The 24-member team will follow in the footsteps of an Indian Navy expedition that reached the summit 13 years ago in 2004.

india Updated: Mar 23, 2017 23:48 IST
The 24-member team will follow in the footsteps of an Indian Navy expedition that reached the summit 13 years ago in 2004.
The 24-member team will follow in the footsteps of an Indian Navy expedition that reached the summit 13 years ago in 2004.(Twitter Photo)

Its personnel have ventured to a depth of 40 meters below sea level and the an Indian Navy team is all set to once again scale the world’s highest peak at 8,848 meters, with an expedition to Mt. Everest being flagged off by Navy Chief Admiral Sunil Lanba on Thursday.

The 24-member team will follow in the footsteps of an Indian Navy expedition that reached the summit 13 years ago in 2004.

The team has been drawn from personnel serving on the nuclear submarine INS Chakra and the destroyer INS Chennai, from the flying arm and from the Maricos (Marine Commandos).

The expedition is named “Sagartal se Sagarmatha” which translates into “From the seabed to Mt.
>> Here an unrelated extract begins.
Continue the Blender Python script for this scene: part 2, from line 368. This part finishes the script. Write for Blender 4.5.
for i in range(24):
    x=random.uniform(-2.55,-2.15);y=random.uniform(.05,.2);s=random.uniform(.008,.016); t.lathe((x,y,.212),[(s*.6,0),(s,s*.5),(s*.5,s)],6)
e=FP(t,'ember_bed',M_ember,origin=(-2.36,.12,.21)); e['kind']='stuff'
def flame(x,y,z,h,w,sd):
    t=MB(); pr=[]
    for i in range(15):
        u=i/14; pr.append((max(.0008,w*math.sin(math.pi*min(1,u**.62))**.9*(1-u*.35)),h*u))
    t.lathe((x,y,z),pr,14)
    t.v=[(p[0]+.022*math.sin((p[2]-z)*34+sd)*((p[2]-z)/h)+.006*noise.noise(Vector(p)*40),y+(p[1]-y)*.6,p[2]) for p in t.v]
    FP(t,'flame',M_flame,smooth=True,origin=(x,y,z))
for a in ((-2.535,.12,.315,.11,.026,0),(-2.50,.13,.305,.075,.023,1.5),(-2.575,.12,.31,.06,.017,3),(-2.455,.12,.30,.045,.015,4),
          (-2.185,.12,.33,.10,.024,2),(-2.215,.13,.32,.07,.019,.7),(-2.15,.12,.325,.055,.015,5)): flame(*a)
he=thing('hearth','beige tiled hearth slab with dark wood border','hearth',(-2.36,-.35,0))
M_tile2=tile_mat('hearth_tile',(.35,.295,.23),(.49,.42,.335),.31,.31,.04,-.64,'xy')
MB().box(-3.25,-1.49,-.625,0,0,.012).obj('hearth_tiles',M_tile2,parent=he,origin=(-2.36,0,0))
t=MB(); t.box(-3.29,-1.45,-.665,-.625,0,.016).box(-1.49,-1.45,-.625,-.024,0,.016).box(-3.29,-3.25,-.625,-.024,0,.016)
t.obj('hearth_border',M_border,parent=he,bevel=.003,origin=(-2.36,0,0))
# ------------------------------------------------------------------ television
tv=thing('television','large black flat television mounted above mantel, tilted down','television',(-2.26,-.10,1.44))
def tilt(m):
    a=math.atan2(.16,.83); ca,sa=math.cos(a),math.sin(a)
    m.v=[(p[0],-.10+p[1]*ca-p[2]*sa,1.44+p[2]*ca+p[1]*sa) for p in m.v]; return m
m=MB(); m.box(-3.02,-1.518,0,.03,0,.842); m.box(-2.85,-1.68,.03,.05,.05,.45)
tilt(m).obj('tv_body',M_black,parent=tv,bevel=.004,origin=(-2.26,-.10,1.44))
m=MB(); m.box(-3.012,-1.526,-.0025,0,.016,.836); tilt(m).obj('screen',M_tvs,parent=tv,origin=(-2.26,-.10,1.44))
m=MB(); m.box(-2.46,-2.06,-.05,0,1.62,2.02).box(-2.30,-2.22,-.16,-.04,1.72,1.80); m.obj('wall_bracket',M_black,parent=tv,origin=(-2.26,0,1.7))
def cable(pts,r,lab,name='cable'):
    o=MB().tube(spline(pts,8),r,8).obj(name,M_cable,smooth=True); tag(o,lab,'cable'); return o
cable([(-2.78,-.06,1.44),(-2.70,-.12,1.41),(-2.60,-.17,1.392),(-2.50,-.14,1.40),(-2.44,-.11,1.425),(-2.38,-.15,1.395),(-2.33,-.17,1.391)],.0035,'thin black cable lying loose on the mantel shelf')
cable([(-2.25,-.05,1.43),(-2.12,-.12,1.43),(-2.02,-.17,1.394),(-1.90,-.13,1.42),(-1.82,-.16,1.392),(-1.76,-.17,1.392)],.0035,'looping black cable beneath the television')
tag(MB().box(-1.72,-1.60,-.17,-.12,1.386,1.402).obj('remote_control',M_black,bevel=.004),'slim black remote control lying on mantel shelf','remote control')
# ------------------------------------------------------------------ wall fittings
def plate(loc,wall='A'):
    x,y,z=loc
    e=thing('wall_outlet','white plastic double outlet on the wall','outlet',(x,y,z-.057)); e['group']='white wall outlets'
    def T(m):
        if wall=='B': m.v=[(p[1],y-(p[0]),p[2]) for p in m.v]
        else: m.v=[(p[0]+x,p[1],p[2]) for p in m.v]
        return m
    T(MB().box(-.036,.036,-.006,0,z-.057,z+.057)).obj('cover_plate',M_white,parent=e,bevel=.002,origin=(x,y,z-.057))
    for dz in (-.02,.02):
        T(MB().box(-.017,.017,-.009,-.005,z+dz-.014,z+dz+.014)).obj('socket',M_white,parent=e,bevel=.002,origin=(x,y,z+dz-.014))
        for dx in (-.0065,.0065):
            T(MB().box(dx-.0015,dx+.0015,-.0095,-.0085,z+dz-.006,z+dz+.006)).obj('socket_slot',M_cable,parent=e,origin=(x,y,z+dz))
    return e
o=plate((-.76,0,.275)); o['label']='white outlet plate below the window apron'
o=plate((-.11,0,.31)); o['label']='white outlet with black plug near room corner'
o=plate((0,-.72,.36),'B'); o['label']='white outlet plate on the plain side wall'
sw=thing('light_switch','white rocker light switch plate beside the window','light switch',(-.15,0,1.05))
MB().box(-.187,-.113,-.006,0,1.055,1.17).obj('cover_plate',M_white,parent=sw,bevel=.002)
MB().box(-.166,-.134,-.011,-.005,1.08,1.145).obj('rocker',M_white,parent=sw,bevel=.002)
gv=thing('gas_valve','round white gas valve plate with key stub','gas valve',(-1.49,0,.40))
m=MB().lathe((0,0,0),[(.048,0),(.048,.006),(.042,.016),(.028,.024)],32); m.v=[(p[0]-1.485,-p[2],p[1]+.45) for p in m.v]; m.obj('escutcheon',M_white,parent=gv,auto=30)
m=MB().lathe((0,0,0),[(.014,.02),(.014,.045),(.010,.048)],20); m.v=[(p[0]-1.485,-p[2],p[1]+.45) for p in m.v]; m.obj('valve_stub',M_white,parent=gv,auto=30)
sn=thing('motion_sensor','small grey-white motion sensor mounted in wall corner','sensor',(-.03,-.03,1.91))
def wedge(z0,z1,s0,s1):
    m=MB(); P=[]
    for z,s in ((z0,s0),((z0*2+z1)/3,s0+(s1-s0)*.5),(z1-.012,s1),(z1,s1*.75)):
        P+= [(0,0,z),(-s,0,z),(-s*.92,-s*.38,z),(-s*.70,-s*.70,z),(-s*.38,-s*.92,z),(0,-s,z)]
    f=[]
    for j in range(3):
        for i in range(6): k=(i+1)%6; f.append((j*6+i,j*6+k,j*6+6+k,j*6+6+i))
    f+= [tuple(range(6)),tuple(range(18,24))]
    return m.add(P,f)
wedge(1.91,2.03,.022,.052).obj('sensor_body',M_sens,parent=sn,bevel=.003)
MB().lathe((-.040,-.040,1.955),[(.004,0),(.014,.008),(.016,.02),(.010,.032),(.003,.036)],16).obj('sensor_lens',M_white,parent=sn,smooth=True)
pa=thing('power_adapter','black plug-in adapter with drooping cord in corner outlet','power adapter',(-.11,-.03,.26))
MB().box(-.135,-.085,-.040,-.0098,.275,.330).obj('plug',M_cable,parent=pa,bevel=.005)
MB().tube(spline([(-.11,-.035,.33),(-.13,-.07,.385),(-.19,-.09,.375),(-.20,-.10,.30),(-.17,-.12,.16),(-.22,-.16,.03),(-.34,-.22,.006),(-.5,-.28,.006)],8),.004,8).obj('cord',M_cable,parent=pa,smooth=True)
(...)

Everest”, Sagarmatha being the Nepalese name of Mt. Everest.

The ice axe that the team will plant on the summit has also been under the sea, with a team of divers taking it 40 meters below sealevel off Karwar in the Indian Ocean.

“In 2004, the expedition was flagged off from a submarine. This time as well we wanted an element of sea. So we took the ice axe to the sea bed,” the team leader, Commander Sanjay Kulkarni, said.

The team of divers included Commander Kulkarni, Commander Chaitanya and Lt. Commander Vinit, all part of the expedition.

Master Chief Petty Officer Vikas Kumar, who scaled Mt. Everest in 2004 is again part of the team and also hopes to reach the summit.

Kumar, who was a part of Indian Navy teams that traversed the North Pole and the South Pole, said conquering the “Third Pole”, Mt. Everest is the toughest.

“The lack of oxygen is a big challenge. Expedition to North Pole and South Pole were very challenging but Mt. Everest is the ultimate challenging,” Kumar told IANS.

“I am confident we will scale the Mt. Everest,” he said.

The selection of the team started long back, with initially 100 members being shortlisted. The number finally scaled down to 24, 18 members in teams of nine each who would scale the summit, and six members in the support team who would be at the base.

The training for the team has been on for almost two years now, including acclimatisation in Ladakh in December 2016.

The team would be taking the original route that was used by Edmund Hillary and Tenzing Norgay.

The team would be leaving on March 29 for Nepal, is likely to attempt climbing the peak from May 11 to 18, with a second window of May 20-29.

The team would start back for India at the end of May or early June.